One Night ~ 18″ x 24″ ~ Mixed Media on Paper
When you last heard from me, I was in the process of revitalizing my artistic career. Although my mind was very intent on getting my work out into the world, I was beginning to suspect that my heart had other ideas. And then my friend died.
If you’ve ever had anyone close to you pass away, after the shock wears off and the grief subsides, you may have found yourself doing an involuntary reassessment of your own life. Especially if the person was taken quickly. As I wrote at the time, I imagined she woke up just like every other morning and did what she always did. Then suddenly she was gone.
That sort of suddenness really hit me hard. I began letting the thoughts that were just below the surface rise to the top. I had been struggling way too much in my painting. I was not happy. You may have been able to tell in my writing. Maybe you could feel some of the pain lying underneath it all.
So I stopped painting for a while. I stopped trying to force something that didn’t want to happen.

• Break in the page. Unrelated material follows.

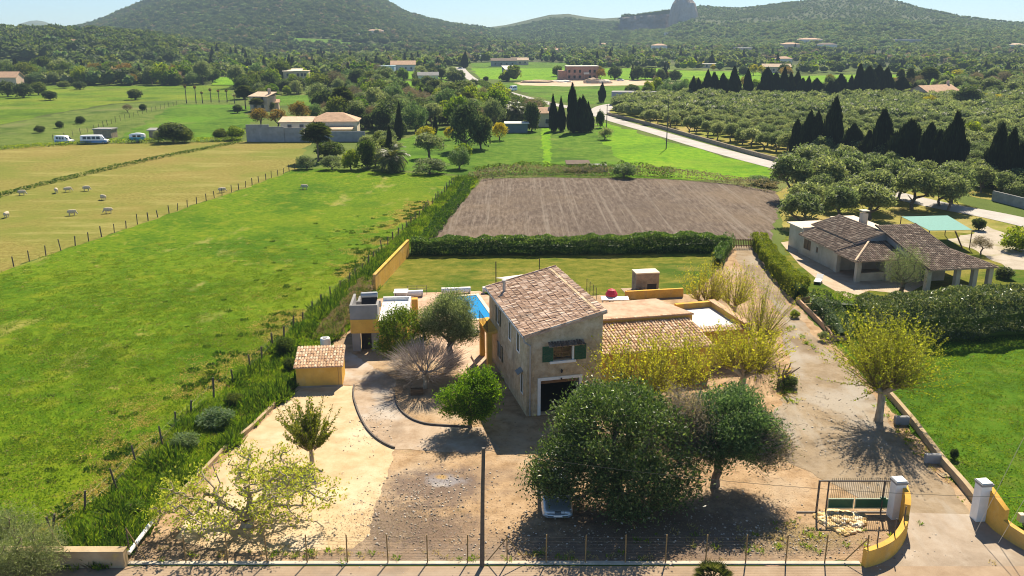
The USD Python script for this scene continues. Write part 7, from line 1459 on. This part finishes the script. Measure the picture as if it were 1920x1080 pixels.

But what I didn’t stop doing was immersing myself in personal growth reading and spiritual teachings. Nothing makes my heart soar faster than turning the pages of a really wise book and savoring the ideas as they transform, or not, my current thinking. This was a clue.
Most of you are reading this newsletter as a result of my Shine Your Light Tele-Summit. I thought back to that time and what I wanted to accomplish. So many of us carry this deep, inner pain lying just under the surface of our lives. We ask ourselves questions that we cannot answer. And we KNOW there has to be more than what we are experiencing.
What do you do when your light is all stuck inside with no obvious way out? What if it isn’t quite willing to be expressed? Too fearful or shy?
Eventually you begin to hurt. The pain begins to take its toll. First in little ways, a lack of confidence, a slip of self-esteem. You may not even notice it at first but with time, the pain grows and makes itself known in continually larger ways. I know because that was my life.
Passion Flow ~ 18” x 24” ~ Acrylic on Paper
In search of relief, I took a leap of faith and traveled to Boston to a workshop called Authentic Voice. There, among other things, I learned about intuitive writing and intuitive painting. I got in touch with what authentic voice means and my own latent potential. Most of all, I got in touch with the deepest part of myself, the part who wants to express, who wants to paint and dance with joy.
When I got home, out came the paintbrushes. One Night (top) and Passion Flow (above) are two in a series of intuitive paintings where I finally cut loose and let myself just express. The self-critic was gone and in its place were trust, allowing and joy.
Was I happy or what? I knew that I had been missing something. The passion had not been there. The desire all locked away. But now, the pain that I had been feeling receded. This is what I had wanted to do all along, to just let go and connect with the part of myself that knows what to do.
Totem 63” x 72” Oil on Canvas
I even got to that big, giant canvas I had stapled to the wall. (above) But most of all, I understood that my passion lies somewhere between painting and helping others experience their authentic voices so that they too can express their true selves, shine their light and dance with joy.